WHAT YOU HAVE TO DO — Exactly repeat the material, dropping only the pictures.

TASK INPUTS —
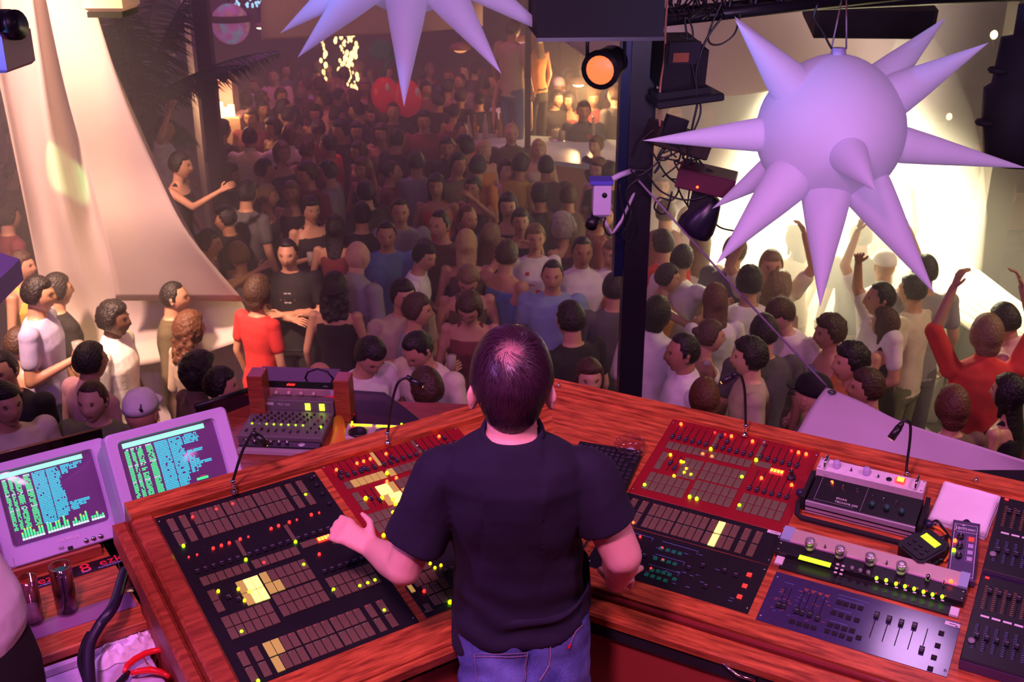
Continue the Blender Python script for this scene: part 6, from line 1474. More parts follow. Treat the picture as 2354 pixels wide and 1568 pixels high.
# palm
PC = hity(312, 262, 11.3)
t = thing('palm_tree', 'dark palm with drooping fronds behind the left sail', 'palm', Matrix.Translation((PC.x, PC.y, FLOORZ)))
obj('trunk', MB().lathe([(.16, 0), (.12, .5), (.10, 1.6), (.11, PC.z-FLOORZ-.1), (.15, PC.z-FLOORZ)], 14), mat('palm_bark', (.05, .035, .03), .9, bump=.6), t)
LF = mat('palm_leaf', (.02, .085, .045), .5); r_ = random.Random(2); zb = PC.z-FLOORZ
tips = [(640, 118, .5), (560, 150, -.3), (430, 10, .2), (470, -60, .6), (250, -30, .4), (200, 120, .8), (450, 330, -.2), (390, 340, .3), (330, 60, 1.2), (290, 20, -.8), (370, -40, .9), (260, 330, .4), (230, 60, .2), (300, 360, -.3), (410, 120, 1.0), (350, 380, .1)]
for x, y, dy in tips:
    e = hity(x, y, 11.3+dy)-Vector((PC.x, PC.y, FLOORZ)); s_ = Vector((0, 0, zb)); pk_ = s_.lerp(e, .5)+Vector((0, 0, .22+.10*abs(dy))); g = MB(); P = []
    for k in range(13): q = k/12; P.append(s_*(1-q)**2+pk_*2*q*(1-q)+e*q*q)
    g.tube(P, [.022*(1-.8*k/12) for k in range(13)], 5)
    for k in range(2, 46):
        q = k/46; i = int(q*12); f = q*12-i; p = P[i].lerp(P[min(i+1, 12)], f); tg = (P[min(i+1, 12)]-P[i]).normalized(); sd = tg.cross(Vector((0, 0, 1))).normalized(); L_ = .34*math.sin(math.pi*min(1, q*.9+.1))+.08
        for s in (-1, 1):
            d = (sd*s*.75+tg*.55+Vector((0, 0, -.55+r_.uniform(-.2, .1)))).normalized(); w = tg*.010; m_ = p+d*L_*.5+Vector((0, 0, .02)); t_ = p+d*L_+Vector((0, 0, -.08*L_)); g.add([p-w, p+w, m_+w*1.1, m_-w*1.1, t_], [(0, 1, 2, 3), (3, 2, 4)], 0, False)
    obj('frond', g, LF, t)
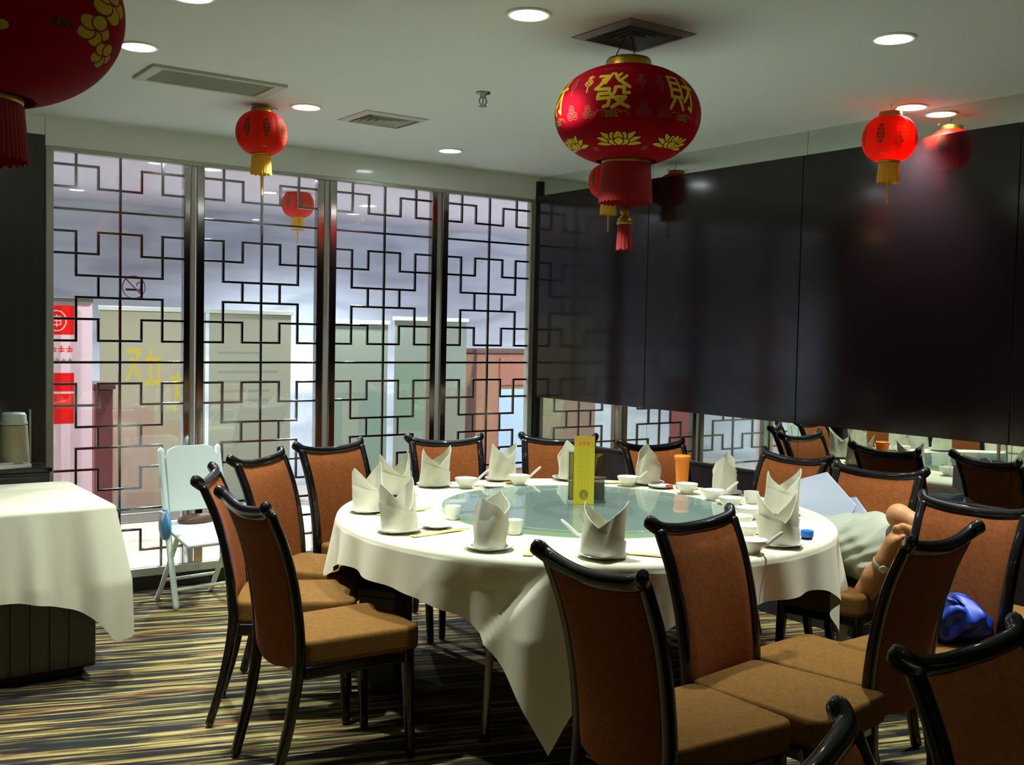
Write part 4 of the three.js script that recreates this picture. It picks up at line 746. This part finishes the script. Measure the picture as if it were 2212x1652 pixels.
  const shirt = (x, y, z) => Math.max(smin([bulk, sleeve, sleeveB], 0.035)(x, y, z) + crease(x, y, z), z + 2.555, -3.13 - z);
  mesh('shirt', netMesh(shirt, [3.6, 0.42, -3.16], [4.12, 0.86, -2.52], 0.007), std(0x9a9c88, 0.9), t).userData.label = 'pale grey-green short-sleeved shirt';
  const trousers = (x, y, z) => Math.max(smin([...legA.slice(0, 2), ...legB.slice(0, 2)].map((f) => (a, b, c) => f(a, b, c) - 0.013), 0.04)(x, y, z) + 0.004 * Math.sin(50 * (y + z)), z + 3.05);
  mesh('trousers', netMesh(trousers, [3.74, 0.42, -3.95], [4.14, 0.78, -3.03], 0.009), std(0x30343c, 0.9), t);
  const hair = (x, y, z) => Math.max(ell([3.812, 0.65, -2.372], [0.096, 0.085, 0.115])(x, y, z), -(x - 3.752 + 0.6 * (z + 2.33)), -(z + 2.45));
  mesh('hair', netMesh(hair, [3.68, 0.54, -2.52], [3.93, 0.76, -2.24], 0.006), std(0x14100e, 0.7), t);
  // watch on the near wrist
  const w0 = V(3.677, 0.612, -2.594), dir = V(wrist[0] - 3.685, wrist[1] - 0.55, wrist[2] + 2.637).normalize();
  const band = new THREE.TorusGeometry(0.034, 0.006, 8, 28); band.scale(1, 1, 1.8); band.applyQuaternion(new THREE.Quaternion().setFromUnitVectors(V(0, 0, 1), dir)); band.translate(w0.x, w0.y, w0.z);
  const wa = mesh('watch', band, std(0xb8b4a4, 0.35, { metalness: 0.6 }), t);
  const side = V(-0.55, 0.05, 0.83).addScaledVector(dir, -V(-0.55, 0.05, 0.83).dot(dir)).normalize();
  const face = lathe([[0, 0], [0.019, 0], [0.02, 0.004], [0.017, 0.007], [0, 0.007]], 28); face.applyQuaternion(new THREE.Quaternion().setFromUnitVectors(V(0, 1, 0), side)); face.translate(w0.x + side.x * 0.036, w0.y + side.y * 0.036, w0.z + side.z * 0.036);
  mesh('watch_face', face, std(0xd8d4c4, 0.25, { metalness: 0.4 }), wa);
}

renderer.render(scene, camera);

OUTPUT —
Continue the Blender Python script for this scene: part 6, from line 1474. More parts follow. Treat the picture as 2354 pixels wide and 1568 pixels high.
# palm
PC = hity(312, 262, 11.3)
t = thing('palm_tree', 'dark palm with drooping fronds behind the left sail', 'palm', Matrix.Translation((PC.x, PC.y, FLOORZ)))
obj('trunk', MB().lathe([(.16, 0), (.12, .5), (.10, 1.6), (.11, PC.z-FLOORZ-.1), (.15, PC.z-FLOORZ)], 14), mat('palm_bark', (.05, .035, .03), .9, bump=.6), t)
LF = mat('palm_leaf', (.02, .085, .045), .5); r_ = random.Random(2); zb = PC.z-FLOORZ
tips = [(640, 118, .5), (560, 150, -.3), (430, 10, .2), (470, -60, .6), (250, -30, .4), (200, 120, .8), (450, 330, -.2), (390, 340, .3), (330, 60, 1.2), (290, 20, -.8), (370, -40, .9), (260, 330, .4), (230, 60, .2), (300, 360, -.3), (410, 120, 1.0), (350, 380, .1)]
for x, y, dy in tips:
    e = hity(x, y, 11.3+dy)-Vector((PC.x, PC.y, FLOORZ)); s_ = Vector((0, 0, zb)); pk_ = s_.lerp(e, .5)+Vector((0, 0, .22+.10*abs(dy))); g = MB(); P = []
    for k in range(13): q = k/12; P.append(s_*(1-q)**2+pk_*2*q*(1-q)+e*q*q)
    g.tube(P, [.022*(1-.8*k/12) for k in range(13)], 5)
    for k in range(2, 46):
        q = k/46; i = int(q*12); f = q*12-i; p = P[i].lerp(P[min(i+1, 12)], f); tg = (P[min(i+1, 12)]-P[i]).normalized(); sd = tg.cross(Vector((0, 0, 1))).normalized(); L_ = .34*math.sin(math.pi*min(1, q*.9+.1))+.08
        for s in (-1, 1):
            d = (sd*s*.75+tg*.55+Vector((0, 0, -.55+r_.uniform(-.2, .1)))).normalized(); w = tg*.010; m_ = p+d*L_*.5+Vector((0, 0, .02)); t_ = p+d*L_+Vector((0, 0, -.08*L_)); g.add([p-w, p+w, m_+w*1.1, m_-w*1.1, t_], [(0, 1, 2, 3), (3, 2, 4)], 0, False)
    obj('frond', g, LF, t)
Write part 4 of the three.js script that recreates this picture. It picks up at line 746. This part finishes the script. Measure the picture as if it were 2212x1652 pixels.
  const shirt = (x, y, z) => Math.max(smin([bulk, sleeve, sleeveB], 0.035)(x, y, z) + crease(x, y, z), z + 2.555, -3.13 - z);
  mesh('shirt', netMesh(shirt, [3.6, 0.42, -3.16], [4.12, 0.86, -2.52], 0.007), std(0x9a9c88, 0.9), t).userData.label = 'pale grey-green short-sleeved shirt';
  const trousers = (x, y, z) => Math.max(smin([...legA.slice(0, 2), ...legB.slice(0, 2)].map((f) => (a, b, c) => f(a, b, c) - 0.013), 0.04)(x, y, z) + 0.004 * Math.sin(50 * (y + z)), z + 3.05);
  mesh('trousers', netMesh(trousers, [3.74, 0.42, -3.95], [4.14, 0.78, -3.03], 0.009), std(0x30343c, 0.9), t);
  const hair = (x, y, z) => Math.max(ell([3.812, 0.65, -2.372], [0.096, 0.085, 0.115])(x, y, z), -(x - 3.752 + 0.6 * (z + 2.33)), -(z + 2.45));
  mesh('hair', netMesh(hair, [3.68, 0.54, -2.52], [3.93, 0.76, -2.24], 0.006), std(0x14100e, 0.7), t);
  // watch on the near wrist
  const w0 = V(3.677, 0.612, -2.594), dir = V(wrist[0] - 3.685, wrist[1] - 0.55, wrist[2] + 2.637).normalize();
  const band = new THREE.TorusGeometry(0.034, 0.006, 8, 28); band.scale(1, 1, 1.8); band.applyQuaternion(new THREE.Quaternion().setFromUnitVectors(V(0, 0, 1), dir)); band.translate(w0.x, w0.y, w0.z);
  const wa = mesh('watch', band, std(0xb8b4a4, 0.35, { metalness: 0.6 }), t);
  const side = V(-0.55, 0.05, 0.83).addScaledVector(dir, -V(-0.55, 0.05, 0.83).dot(dir)).normalize();
  const face = lathe([[0, 0], [0.019, 0], [0.02, 0.004], [0.017, 0.007], [0, 0.007]], 28); face.applyQuaternion(new THREE.Quaternion().setFromUnitVectors(V(0, 1, 0), side)); face.translate(w0.x + side.x * 0.036, w0.y + side.y * 0.036, w0.z + side.z * 0.036);
  mesh('watch_face', face, std(0xd8d4c4, 0.25, { metalness: 0.4 }), wa);
}

renderer.render(scene, camera);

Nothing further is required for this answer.